Please transcribe the data that follows without the pictures, keeping every word the same.

=======

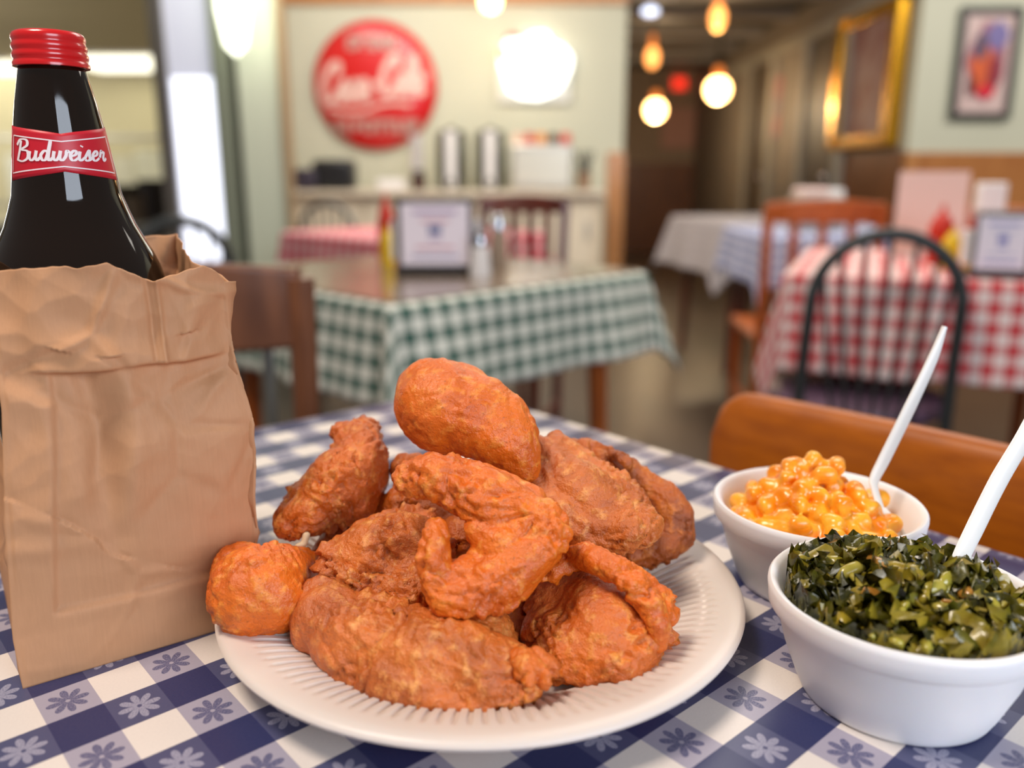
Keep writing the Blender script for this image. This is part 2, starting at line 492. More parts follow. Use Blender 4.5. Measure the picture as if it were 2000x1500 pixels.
hoop_chair((.780, 1.77, 0), -.2, .295, .880, 'black hoop-back metal chair in front of the red gingham table', m_blackmetal, m_vinyl)
rail_chair((-.430, 1.12, 0), .15, .30, .865, 'brown wooden chair with wide top board between the paper bag and the green gingham table', m_brownwood, m_vinyl,
           rails=2, slats=5, toph=.105, post=.036, bar_m=m_greymetal)
rail_chair((.03, 2.95, 0), PI-.25, .29, .905, 'dark reddish wooden slat-back chair behind the napkin holder on the green table', m_redwood, m_redwood, rails=2, slats=4, toph=.05)
hoop_chair((-.90, 4.12, 0), PI*.9, .30, .865, 'grey hoop-back metal chair between the pink-red table and white counter', m_greymetal, m_vinyl, r=.014)
hoop_chair((-1.08, 2.75, 0), .6, .32, .86, 'black hoop-back chair seen just over the top of the paper bag', m_blackmetal, m_black, r=.018)
rail_chair((1.0, 2.78, 0), -.05, .36, .895, 'honey wood rail-back chair at the pale blue checked table', m_honeychair, m_honeychair, rails=2, slats=3, toph=.06)
rail_chair((1.62, 2.9, 0), 2.6, .34, .87, 'second honey wood chair, right of the first, behind the black hoop chair', m_honeychair, m_honeychair, rails=2, slats=3, toph=.07)

# ---------------------------------------------------------------- the plate
PC = Vector((-.0150, .3985, TZ+.0012))
def plate():
    R = .13
    prof = [(0.001, .0), (.080, .0), (.086, .001), (.100, .0085), (.116, .0175), (.1235, .0205), (.128, .0212), (.130, .0206), (.1308, .0192), (.130, .0178), (.1275, .0172), (.122, .0172), (.114, .0142), (.100, .0055), (.089, -.0012), (.078, -.0012)]
    top = [(r, z+.0012) for r, z in prof[:8]]
    pr = [(0.001, .0035), (.074, .0035), (.079, .0042), (.0835, .0062), (.088, .0088), (.094, .0118), (.100, .0142), (.107, .0168), (.114, .0188), (.1165, .0200), (.1195, .0206), (.124, .0214), (.128, .0216), (.1302, .0209), (.131, .0195), (.1304, .018), (.128, .0174), (.121, .0168), (.112, .0145), (.100, .0105), (.090, .0056), (.082, .0008), (.078, 0.0), (0.001, 0)]
    def mod(r, z, a):
        if .082 < r < .1165 and z > .0065:
            k = max(0, min(1, (r-.082)/.006))*max(0, min(1, (.1165-r)/.003))
            return r, .0008*k*(1 if math.sin(a*120) > -.1 else -.9)
        return r, 0
    o = MB().lathe(pr, 960, (0, 0, 0), mod=mod).build('dinner_plate', m_plate, loc=PC, auto=50)
    tag(o, 'round white foam plate with ribbed rim under the fried chicken', 'plate')
plate()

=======

Correct answer —
Keep writing the Blender script for this image. This is part 2, starting at line 492. More parts follow. Use Blender 4.5. Measure the picture as if it were 2000x1500 pixels.
hoop_chair((.780, 1.77, 0), -.2, .295, .880, 'black hoop-back metal chair in front of the red gingham table', m_blackmetal, m_vinyl)
rail_chair((-.430, 1.12, 0), .15, .30, .865, 'brown wooden chair with wide top board between the paper bag and the green gingham table', m_brownwood, m_vinyl,
           rails=2, slats=5, toph=.105, post=.036, bar_m=m_greymetal)
rail_chair((.03, 2.95, 0), PI-.25, .29, .905, 'dark reddish wooden slat-back chair behind the napkin holder on the green table', m_redwood, m_redwood, rails=2, slats=4, toph=.05)
hoop_chair((-.90, 4.12, 0), PI*.9, .30, .865, 'grey hoop-back metal chair between the pink-red table and white counter', m_greymetal, m_vinyl, r=.014)
hoop_chair((-1.08, 2.75, 0), .6, .32, .86, 'black hoop-back chair seen just over the top of the paper bag', m_blackmetal, m_black, r=.018)
rail_chair((1.0, 2.78, 0), -.05, .36, .895, 'honey wood rail-back chair at the pale blue checked table', m_honeychair, m_honeychair, rails=2, slats=3, toph=.06)
rail_chair((1.62, 2.9, 0), 2.6, .34, .87, 'second honey wood chair, right of the first, behind the black hoop chair', m_honeychair, m_honeychair, rails=2, slats=3, toph=.07)

# ---------------------------------------------------------------- the plate
PC = Vector((-.0150, .3985, TZ+.0012))
def plate():
    R = .13
    prof = [(0.001, .0), (.080, .0), (.086, .001), (.100, .0085), (.116, .0175), (.1235, .0205), (.128, .0212), (.130, .0206), (.1308, .0192), (.130, .0178), (.1275, .0172), (.122, .0172), (.114, .0142), (.100, .0055), (.089, -.0012), (.078, -.0012)]
    top = [(r, z+.0012) for r, z in prof[:8]]
    pr = [(0.001, .0035), (.074, .0035), (.079, .0042), (.0835, .0062), (.088, .0088), (.094, .0118), (.100, .0142), (.107, .0168), (.114, .0188), (.1165, .0200), (.1195, .0206), (.124, .0214), (.128, .0216), (.1302, .0209), (.131, .0195), (.1304, .018), (.128, .0174), (.121, .0168), (.112, .0145), (.100, .0105), (.090, .0056), (.082, .0008), (.078, 0.0), (0.001, 0)]
    def mod(r, z, a):
        if .082 < r < .1165 and z > .0065:
            k = max(0, min(1, (r-.082)/.006))*max(0, min(1, (.1165-r)/.003))
            return r, .0008*k*(1 if math.sin(a*120) > -.1 else -.9)
        return r, 0
    o = MB().lathe(pr, 960, (0, 0, 0), mod=mod).build('dinner_plate', m_plate, loc=PC, auto=50)
    tag(o, 'round white foam plate with ribbed rim under the fried chicken', 'plate')
plate()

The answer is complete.